*WORK TO BE COMPLETED*: Set down, word for word, only the lines from the start of the records through the line bearing "so.rotation_euler = sd.to_track_quat('Z', 'Y').to_euler();"; include no pictures.

*DATA SHOWN*:
- - - -
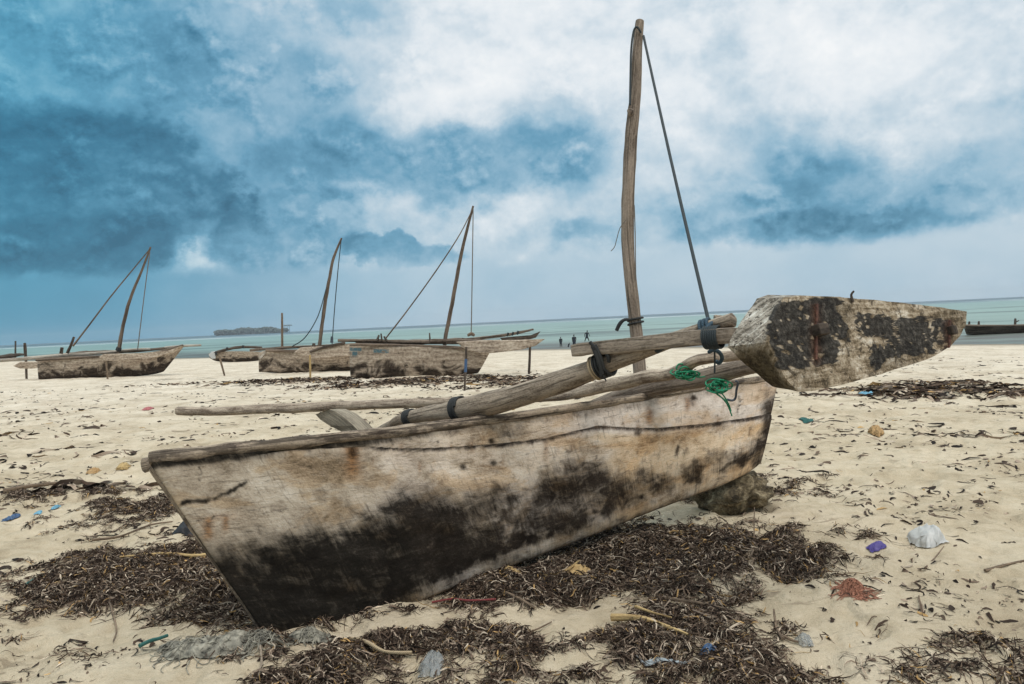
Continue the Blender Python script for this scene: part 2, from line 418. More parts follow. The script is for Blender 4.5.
# overhead: bright even overcast
hi = t.rng(el, .40, .70)
mx = t.new('ShaderNodeMix', data_type='FLOAT'); t.put(mx.inputs[0], hi); t.put(mx.inputs[2], tt); t.put(mx.inputs[3], .12); tt = mx.outputs[0]
colr = t.ramp(tt, [(.05, lin(250, 252, 253)), (.20, lin(231, 238, 243)), (.34, lin(196, 214, 226)), (.48, lin(155, 190, 211)), (.64, lin(107, 160, 189)), (.82, lin(70, 125, 154)), (1., lin(46, 96, 124))])
teal = t.mix(t.math('MULTIPLY', t.rng(az, -.60, -.28, .66, 0.), t.rng(az, -1.3, -.75)), (1, 1, 1, 1), (.50, 1.0, 1.03, 1))
colr = t.mix(1., colr, teal, 'MULTIPLY')
gain = t.math('ADD', 10., t.math('MULTIPLY', t.rng(el, .42, 1.1), 7.))
cl = t.vmath('SCALE', colr, scale=gain)
fin = t.mix(.94, sky.outputs[0], cl)
bg = t.new('ShaderNodeBackground'); bg.inputs[1].default_value = .1; t.put(bg.inputs[0], fin)
wo = t.new('ShaderNodeOutputWorld'); t.l.new(bg.outputs[0], wo.inputs[0])
w.cycles.sampling_method = 'MANUAL'; w.cycles.sample_map_resolution = 512

sl = bpy.data.lights.new('sun', 'SUN'); sl.energy = 1.5; sl.angle = math.radians(35); sl.color = (1., .95, .87)
so = bpy.data.objects.new('sun', sl); COL.objects.link(so)
sd = Vector((math.sin(SUN_AZ)*math.cos(SUN_EL), math.cos(SUN_AZ)*math.cos(SUN_EL), math.sin(SUN_EL)))
so.rotation_euler = sd.to_track_quat('Z', 'Y').to_euler(); so.location = (3, -6, 12)

# ------------------------------------------------------------------ beach (one sheet to the horizon)
fine = np.radians(np.linspace(-62, 62, 700)); coarse = np.radians(np.linspace(62, 298, 40))[1:-1]
ang = np.concatenate((fine, coarse))
rad = np.concatenate((np.geomspace(.9, 170, 780), np.geomspace(185, 30000, 14)))
A_, R_ = np.meshgrid(ang, rad)
X = (np.sin(A_)*R_).ravel(); Y = (np.cos(A_)*R_).ravel()
wd = weed(X, Y); wd = np.where(R_.ravel() > 60, 0, wd)*(1-.45*sstep(9, 14, R_.ravel()))
Z = terr(X, Y, wd)
na, nr = len(ang), len(rad)
i, j = np.meshgrid(np.arange(nr-1), np.arange(na), indexing='ij')
j2 = (j+1) % na
faces = np.stack((i*na+j, (i+1)*na+j, (i+1)*na+j2, i*na+j2), -1).reshape(-1, 4)
verts = np.stack((X, Y, Z), -1)
verts = np.vstack((verts, [[0, 0, tz(0, 0.01)]])); cidx = len(verts)-1
me = bpy.data.meshes.new('beach')
nf = len(faces)
tri = np.stack((np.full(na, cidx), np.arange(na), (np.arange(na)+1) % na), -1)
me.vertices.add(len(verts)); me.vertices.foreach_set('co', verts.astype(np.float32).ravel())
loops = np.concatenate((faces[:, ::-1].ravel(), tri[:, ::-1].ravel()))
me.loops.add(len(loops)); me.loops.foreach_set('vertex_index', loops.astype(np.int32))
me.polygons.add(nf+na)
me.polygons.foreach_set('loop_start', np.concatenate((np.arange(nf)*4, nf*4+np.arange(na)*3)).astype(np.int32))
me.polygons.foreach_set('loop_total', np.concatenate((np.full(nf, 4), np.full(na, 3))).astype(np.int32))
me.polygons.foreach_set('use_smooth', np.ones(nf+na, bool))
me.update(calc_edges=True); me.validate()
ca = me.color_attributes.new('litter', 'FLOAT_COLOR', 'POINT')
dsh = inland(X, Y)
wet = 1-sstep(1., 9, dsh+(fbm(X*.15, Y*.15, 77)-.5)*5)
# wide dry pale sand further down the beach, yellower near
palef = sstep(8, 30, R_.ravel())
c4 = np.stack((wd, wet, palef, np.ones_like(wd)), -1); c4 = np.vstack((c4, [[0, 0, 0, 1]]))
ca.data.foreach_set('color', c4.astype(np.float32).ravel())
m_, t, b = material('sand')
at = t.new('ShaderNodeVertexColor', layer_name='litter'); sp = t.new('ShaderNodeSeparateColor'); t.put(sp.inputs[0], at.outputs[0])
o = objc(t)
nl = t.noise(o, .9, 5, .6); nm = t.noise(o, 7, 5, .65); ng = t.noise(o, 260, 3, .7); nsp = t.noise(o, 34, 4, .7, .8)
f = t.math('ADD', t.math('MULTIPLY', nl.outputs[0], .45), t.math('ADD', t.math('MULTIPLY', nm.outputs[0], .28), t.math('MULTIPLY', ng.outputs[0], .42)))
f = t.math('SUBTRACT', f, .075)
c = t.ramp(f, [(.36, (.32, .25, .165)), (.48, (.50, .412, .285)), (.60, (.635, .54, .40))])
c = t.mix(t.math('MULTIPLY', sp.outputs[2], .75), c, t.ramp(f, [(.38, (.43, .355, .265)), (.48, (.60, .52, .41)), (.58, (.71, .635, .525))]))
# small dark debris specks, patchy
patch = t.noise(t.scale(o, (1, .6, 1)), .8, 3)
speck = t.math('MULTIPLY', t.rng(nsp.outputs[0], .635, .67), t.rng(patch.outputs[0], .40, .62))
c = t.mix(t.math('MULTIPLY', speck, .85), c, (.06, .045, .032, 1))
st = t.noise(t.scale(o, (.55, 2.2, 1)), 3.2, 6, .7, .6)
streak = t.math('MULTIPLY', t.rng(st.outputs[0], .585, .66), t.rng(patch.outputs[0], .35, .6))
c = t.mix(t.math('MULTIPLY', streak, .5), c, (.12, .085, .055, 1))
lm = t.noise(o, 46, 4, .7, 1.)
lit = t.rng(t.math('ADD', sp.outputs[0], t.math('MULTIPLY', t.math('SUBTRACT', lm.outputs[0], .5), 1.7)), .50, .98)
lc = t.ramp(t.noise(o, 75, 3, .7, 1.).outputs[0], [(.35, (.018, .013, .010)), (.55, (.05, .035, .025)), (.72, (.16, .12, .085))])
c = t.mix(lit, c, lc)
wetc = t.mix(t.noise(t.scale(o, (.35, 1.2, 1)), .8, 4).outputs[0], (.10, .085, .065, 1), (.30, .26, .20, 1))
c = t.mix(t.math('MULTIPLY', sp.outputs[1], .9), c, wetc)
t.put(b.inputs['Base Color'], c); b.inputs['Roughness'].default_value = .92; b.inputs['Specular IOR Level'].default_value = .15
h = t.math('ADD', t.math('MULTIPLY', nm.outputs[0], 1.), t.math('ADD', t.math('MULTIPLY', ng.outputs[0], .12), t.math('MULTIPLY', lm.outputs[0], lit)))
bump(t, b, h, 1., .05)
me.materials.append(m_)
beach = bpy.data.objects.new('beach', me); COL.objects.link(beach); setting(beach)

# ------------------------------------------------------------------ sea
ys = np.concatenate((np.linspace(30, 250, 90), np.geomspace(256, 28000, 70)))
mb = MB()
rows = []
for y in ys:
    rows.append([(float(x), float(y), SEA) for x in np.linspace(-1, 1, 40)*max(220, y*1.4)])
mb.grid(rows)
m_, t, b = material('sea_water')
g = t.new('ShaderNodeNewGeometry').outputs['Position']; sp = t.new('ShaderNodeSeparateXYZ'); t.put(sp.inputs[0], g)
# distance beyond the shore, measured square to it
dist = t.math('ADD', t.math('MULTIPLY', sp.outputs[0], .62), t.math('MULTIPLY', sp.outputs[1], .78))
wob = t.noise(t.scale(g, (.012, .012, 0)), 1, 5, .6)
yy = t.math('MULTIPLY', sp.outputs[1], t.math('ADD', .75, t.math('MULTIPLY', wob.outputs[0], .5)))
lg = t.math('LOGARITHM', t.math('MAXIMUM', yy, 1.), 10.)
c = t.ramp(t.math('DIVIDE', lg, 4.5), [(.30, (.16, .19, .165)), (.42, (.20, .27, .235)), (.50, (.215, .31, .275)), (.62, (.185, .285, .27)), (.642, (.09, .16, .18)), (.69, (.05, .10, .13)), (.9, (.04, .08, .11))])
# weedy dark patches and lanes in the shallows
pt = t.noise(t.scale(g, (.02, .055, 0)), 1, 5, .65, .5)
near = t.rng(sp.outputs[1], 130, 380, 1., .35)
c = t.mix(t.math('MULTIPLY', t.rng(pt.outputs[0], .46, .60), t.math('MULTIPLY', near, .85)), c, (.075, .105, .095, 1))
sh = t.rng(dist, 62, 92, 1., 0.)
c = t.mix(t.math('MULTIPLY', sh, t.rng(t.noise(t.scale(g, (.06, .2, 0)), 1, 4, .6).outputs[0], .36, .52)), c, (.085, .085, .07, 1))
# surf on the reef and small ripples
fo = t.noise(t.scale(g, (.004, .02, 0)), 1, 6, .7, .3)
reef = t.math('MULTIPLY', t.rng(yy, 560, 640), t.rng(yy, 900, 1100, 1., 0.))
fm = t.math('MULTIPLY', reef, t.rng(fo.outputs[0], .50, .60))
rp = t.noise(t.scale(g, (.03, .30, 0)), 1, 4, .6)
fm2 = t.math('MULTIPLY', t.rng(rp.outputs[0], .655, .70), t.rng(sp.outputs[1], 60, 150, .8, .3))
fmx = t.math('MAXIMUM', fm, fm2, clamp=True)
c = t.mix(t.math('MULTIPLY', fmx, .85), c, (.74, .77, .77, 1))
t.put(b.inputs['Base Color'], c); b.inputs['Roughness'].default_value = .45; b.inputs['Specular IOR Level'].default_value = .22
wv = t.noise(t.scale(g, (.5, 1.6, 0)), 1, 5, .6)
bump(t, b, wv.outputs[0], .6, .12)
sea = mb.build('sea', m_); setting(sea)

exec_parts = True

# ------------------------------------------------------------------ the big outrigger canoe in front
HEEL = math.radians(14)
a_ = Vector((.8412, .5407, 0)).normalized(); n_ = Vector((-a_.y, a_.x, 0)); z_ = Vector((0, 0, 1))
up_ = z_*math.cos(HEEL)+n_*math.sin(HEEL); nh = n_*math.cos(HEEL)-z_*math.sin(HEEL)    # nh: across the boat, away from us
KEEL0 = ground(266, 634)
def on_plane(u, v, p0, nrm):
    r = ray(u, v); return CAM+r*((p0-CAM).dot(nrm)/r.dot(nrm))
def resample(pts, n):
    pts = [Vector((*p, 0)) for p in pts]; L = [0]
    for p, q in zip(pts, pts[1:]): L.append(L[-1]+(q-p).length)
    out = []
    for i in range(n):
        s = L[-1]*i/(n-1); k = min(max(np.searchsorted(L, s)-1, 0), len(pts)-2)
        f = (s-L[k])/(L[k+1]-L[k]); p0, p1, p2, p3 = pts[max(k-1, 0)], pts[k], pts[k+1], pts[min(k+2, len(pts)-1)]
        q = .5*((2*p1)+(p2-p0)*f+(2*p0-5*p1+4*p2-p3)*f*f+(3*p1-p0-3*p2+p3)*f**3)
        out.append((q.x, q.y))
    return out
Gpx = [(153, 460), (200, 454.5), (250, 449), (300, 443.5), (350, 438), (400, 432.5), (450, 426), (500, 419.5), (550, 412.5), (600, 405), (650, 397), (700, 389), (740, 383), (777, 378)]
Kpx = [(266, 634), (300, 634), (335, 629), (370, 617), (410, 601), (450, 584.5), (500, 566), (550, 547), (600, 528), (650, 508), (700, 489.5), (730, 478), (748, 469), (758, 461)]
NT_, NV = 300, 110
gp_, kp_ = resample(Gpx, NT_), resample(Kpx, NT_)
def beam(tq): return .045+.215*math.sin(math.pi*min(max(tq, 0), 1))**.75
rows_near, rows_far, G3, K3 = [], [], [], []
seam = [(130, 470), (300, 452), (368, 449), (399, 451), (430, 450.5), (461, 449), (500, 446), (543, 441), (575, 433), (597, 427.8), (629, 430), (654, 430.5), (711, 425), (752, 419), (790, 411)]
def seam_v(u): return np.interp(u, [q[0] for q in seam], [q[1] for q in seam])
ulen = 0.
for i in range(NT_):
    tq = i/(NT_-1); bq = beam(tq)
    K = on_plane(*kp_[i], KEEL0, nh)
    G = on_plane(*gp_[i], KEEL0-nh*bq, nh)
    G3.append(G); K3.append(K)
for i in range(NT_):
    tq = i/(NT_-1); bq = beam(tq); K, G = K3[i], G3[i]; rn, rf = [], []
    for jv in range(NV):
        v = jv/(NV-1)
        p = K+(G-K)*v - nh*(bq*(max(v, 0)**.60-v)*.9)
        dd = 0.
        u_, v_ = proj(p)
        if tq > .12: dd = .014*float(sstep(-1.2, 1.2, seam_v(u_)-v_))*float(sstep(.12, .2, tq))
        dd += .012*(mnoise.fractal(Vector((tq*5, v*1.5, 1)), 1, 2, 3))*(1-abs(2*v-1)**4)
        dn = (p-KEEL0).dot(nh)
        rn.append(p+nh*dd)
        rf.append(p-nh*(2*dn)-nh*dd)
    rows_near.append(rn); rows_far.append(rf)
uvrows = []; s_ = 0.
for i in range(NT_):
    if i: s_ += (rows_near[i][NV//2]-rows_near[i-1][NV//2]).length
    uvrows.append([(s_, jv/(NV-1)*.9) for jv in range(NV)])
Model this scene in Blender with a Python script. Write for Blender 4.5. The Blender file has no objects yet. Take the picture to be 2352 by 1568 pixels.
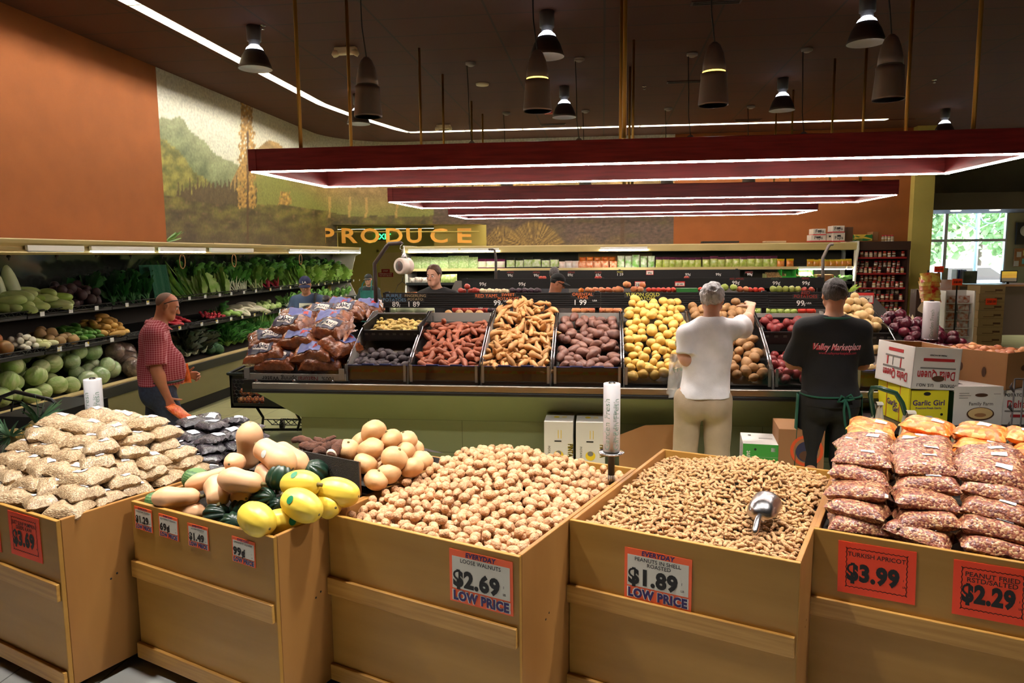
import bpy, math, random
import numpy as np
from mathutils import Vector, Matrix, noise
rnd = random.Random(7)
SC = bpy.context.scene
COL = SC.collection
PI = math.pi
# ---------------------------------------------------------------- camera
F, EYE = 1660.0, 1.95
_yaw, _pit, _rol = math.atan(209 / F), math.atan(199.4 / F), 0.0083
FWD = Vector((-math.sin(_yaw) * math.cos(_pit), math.cos(_yaw) * math.cos(_pit), -math.sin(_pit)))
_r0 = Vector((math.cos(_yaw), math.sin(_yaw), 0))
_u0 = _r0.cross(FWD)
RGT = _r0 * math.cos(_rol) - _u0 * math.sin(_rol)
UPV = _u0 * math.cos(_rol) + _r0 * math.sin(_rol)
cam_d = bpy.data.cameras.new('camera')
cam = bpy.data.objects.new('camera', cam_d)
COL.objects.link(cam)
cam_d.sensor_fit = 'HORIZONTAL'
cam_d.sensor_width = 36
cam_d.lens = 36 * F / 2352
cam_d.clip_end = 200
cam.matrix_world = Matrix(((RGT.x, UPV.x, -FWD.x, 0), (RGT.y, UPV.y, -FWD.y, 0), (RGT.z, UPV.z, -FWD.z, EYE), (0, 0, 0, 1)))
SC.camera = cam
# ---------------------------------------------------------------- world and exposure
W = bpy.data.worlds.new('world')
SC.world = W
W.use_nodes = True
_n = W.node_tree.nodes
_bg = _n['Background']
_sky = _n.new('ShaderNodeTexSky')
_sky.sky_type = 'NISHITA'
_sky.sun_disc = False
_sky.sun_elevation = math.radians(50)
_sky.sun_rotation = math.radians(120)
W.node_tree.links.new(_sky.outputs[0], _bg.inputs[0])
_bg.inputs[1].default_value = SKY_STRENGTH = 1.4
SC.view_settings.view_transform = 'Standard'
SC.view_settings.look = 'None'
SC.view_settings.gamma = 1
SC.view_settings.exposure = 0.92
SC.cycles.max_bounces = 6
SC.cycles.diffuse_bounces = 3
SC.cycles.glossy_bounces = 3
SC.cycles.transmission_bounces = 4
SC.cycles.transparent_max_bounces = 8
SC.cycles.caustics_reflective = False
SC.cycles.caustics_refractive = False
SC.cycles.sample_clamp_indirect = 4
# lamp strengths
L_FIX, L_COVE, L_BAY, L_SPOT, L_CASE, L_BACK = 52, 105, 330, 172, 120, 66
# ---------------------------------------------------------------- helpers
def ray(px, py):
 return FWD * F + RGT * (px - 1176) - UPV * (py - 784)
def PZ(px, py, z):
 d = ray(px, py); return Vector((0, 0, EYE)) + d * ((z - EYE) / d.z)
def PY(px, py, y):
 d = ray(px, py); return Vector((0, 0, EYE)) + d * (y / d.y)
def PX(px, py, x):
 d = ray(px, py); return Vector((0, 0, EYE)) + d * (x / d.x)
def proj(p):
 v = Vector(p) - Vector((0, 0, EYE)); w = v.dot(FWD)
 return 1176 + F * v.dot(RGT) / w, 784 - F * v.dot(UPV) / w
def lin(c):
 return tuple(((x / 255) / 12.92 if x / 255 <= .04045 else ((x / 255 + .055) / 1.055) ** 2.4) for x in c[:3]) + (1,)
MATS = {}
def M(name, col, rough=.5, metal=0, c2=None, ns=8, var=0, bump=0, bs=60, coat=0, spec=.5, emit=0, alpha=1, kind='noise', hue=0, obj=True, ramp=(.35, .65), stretch=None, trans=0, sub=0):
 """A procedural material: two colours mixed by a texture, per-object variation, bump."""
 if name in MATS: return MATS[name]
 m = bpy.data.materials.new(name); m.use_nodes = True
 nt = m.node_tree; N = nt.nodes; Lk = nt.links
 b = N['Principled BSDF']
 b.inputs['Base Color'].default_value = lin(col)
 b.inputs['Roughness'].default_value = rough
 b.inputs['Metallic'].default_value = metal
 b.inputs['Specular IOR Level'].default_value = spec
 b.inputs['Coat Weight'].default_value = coat
 b.inputs['Coat Roughness'].default_value = .06
 b.inputs['Alpha'].default_value = alpha
 b.inputs['Transmission Weight'].default_value = trans
 if sub:
  b.inputs['Subsurface Weight'].default_value = sub
  b.inputs['Subsurface Radius'].default_value = (.02, .01, .006)
 if emit:
  b.inputs['Emission Color'].default_value = lin(col)
  b.inputs['Emission Strength'].default_value = emit
 tc = None
 def coords():
  nonlocal tc
  if tc is None:
   t = N.new('ShaderNodeTexCoord')
   tc = t.outputs['Object']
   if stretch:
    mp = N.new('ShaderNodeMapping'); mp.inputs['Scale'].default_value = stretch
    Lk.new(tc, mp.inputs[0]); tc = mp.outputs[0]
   if obj:
    oi = N.new('ShaderNodeObjectInfo'); ad = N.new('ShaderNodeVectorMath'); ad.operation = 'ADD'
    mu = N.new('ShaderNodeMath'); mu.operation = 'MULTIPLY'; mu.inputs[1].default_value = 37
    Lk.new(oi.outputs['Random'], mu.inputs[0]); Lk.new(tc, ad.inputs[0]); Lk.new(mu.outputs[0], ad.inputs[1]); tc = ad.outputs[0]
  return tc
 src = None
 if c2 is not None:
  if kind == 'noise':
   t = N.new('ShaderNodeTexNoise'); t.inputs['Scale'].default_value = ns; t.inputs['Detail'].default_value = 4; fac = t.outputs['Fac']
  elif kind == 'voronoi':
   t = N.new('ShaderNodeTexVoronoi'); t.inputs['Scale'].default_value = ns; fac = t.outputs['Distance']
  elif kind == 'cells':
   t = N.new('ShaderNodeTexVoronoi'); t.inputs['Scale'].default_value = ns
   sp = N.new('ShaderNodeSeparateColor'); Lk.new(t.outputs['Color'], sp.inputs[0]); fac = sp.outputs[0]
  else:
   t = N.new('ShaderNodeTexWave'); t.inputs['Scale'].default_value = ns; t.inputs['Distortion'].default_value = 3; fac = t.outputs['Fac']
  Lk.new(coords(), t.inputs['Vector'])
  r = N.new('ShaderNodeValToRGB')
  r.color_ramp.elements[0].position, r.color_ramp.elements[1].position = ramp
  r.color_ramp.elements[0].color = lin(col); r.color_ramp.elements[1].color = lin(c2)
  Lk.new(fac, r.inputs[0]); src = r.outputs[0]
 if var or hue:
  h = N.new('ShaderNodeHueSaturation'); oi = N.new('ShaderNodeObjectInfo')
  mr = N.new('ShaderNodeMapRange'); mr.inputs[3].default_value = 1 - var; mr.inputs[4].default_value = 1 + var
  Lk.new(oi.outputs['Random'], mr.inputs[0]); Lk.new(mr.outputs[0], h.inputs['Value'])
  if hue:
   w = N.new('ShaderNodeTexWhiteNoise'); w.noise_dimensions = '1D'
   Lk.new(oi.outputs['Random'], w.inputs['W'])
   m2 = N.new('ShaderNodeMapRange'); m2.inputs[3].default_value = .5 - hue; m2.inputs[4].default_value = .5 + hue
   Lk.new(w.outputs[0], m2.inputs[0]); Lk.new(m2.outputs[0], h.inputs['Hue'])
  if src is None: h.inputs['Color'].default_value = lin(col)
  else: Lk.new(src, h.inputs['Color'])
  src = h.outputs[0]
 if src is not None: Lk.new(src, b.inputs['Base Color'])
 if bump:
  t = N.new('ShaderNodeTexNoise'); t.inputs['Scale'].default_value = bs; t.inputs['Detail'].default_value = 3
  Lk.new(coords(), t.inputs['Vector'])
  bp = N.new('ShaderNodeBump'); bp.inputs['Strength'].default_value = bump; bp.inputs['Distance'].default_value = .01
  Lk.new(t.outputs['Fac'], bp.inputs['Height']); Lk.new(bp.outputs[0], b.inputs['Normal'])
  if coat: Lk.new(bp.outputs[0], b.inputs['Coat Normal'])
 MATS[name] = m
 return m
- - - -
*RESULT OF THIS EXERCISE*:
Continue the Blender Python script for this scene: part 2, from line 418. More parts follow. The script is for Blender 4.5.
# overhead: bright even overcast
hi = t.rng(el, .40, .70)
mx = t.new('ShaderNodeMix', data_type='FLOAT'); t.put(mx.inputs[0], hi); t.put(mx.inputs[2], tt); t.put(mx.inputs[3], .12); tt = mx.outputs[0]
colr = t.ramp(tt, [(.05, lin(250, 252, 253)), (.20, lin(231, 238, 243)), (.34, lin(196, 214, 226)), (.48, lin(155, 190, 211)), (.64, lin(107, 160, 189)), (.82, lin(70, 125, 154)), (1., lin(46, 96, 124))])
teal = t.mix(t.math('MULTIPLY', t.rng(az, -.60, -.28, .66, 0.), t.rng(az, -1.3, -.75)), (1, 1, 1, 1), (.50, 1.0, 1.03, 1))
colr = t.mix(1., colr, teal, 'MULTIPLY')
gain = t.math('ADD', 10., t.math('MULTIPLY', t.rng(el, .42, 1.1), 7.))
cl = t.vmath('SCALE', colr, scale=gain)
fin = t.mix(.94, sky.outputs[0], cl)
bg = t.new('ShaderNodeBackground'); bg.inputs[1].default_value = .1; t.put(bg.inputs[0], fin)
wo = t.new('ShaderNodeOutputWorld'); t.l.new(bg.outputs[0], wo.inputs[0])
w.cycles.sampling_method = 'MANUAL'; w.cycles.sample_map_resolution = 512

sl = bpy.data.lights.new('sun', 'SUN'); sl.energy = 1.5; sl.angle = math.radians(35); sl.color = (1., .95, .87)
so = bpy.data.objects.new('sun', sl); COL.objects.link(so)
sd = Vector((math.sin(SUN_AZ)*math.cos(SUN_EL), math.cos(SUN_AZ)*math.cos(SUN_EL), math.sin(SUN_EL)))
so.rotation_euler = sd.to_track_quat('Z', 'Y').to_euler(); so.location = (3, -6, 12)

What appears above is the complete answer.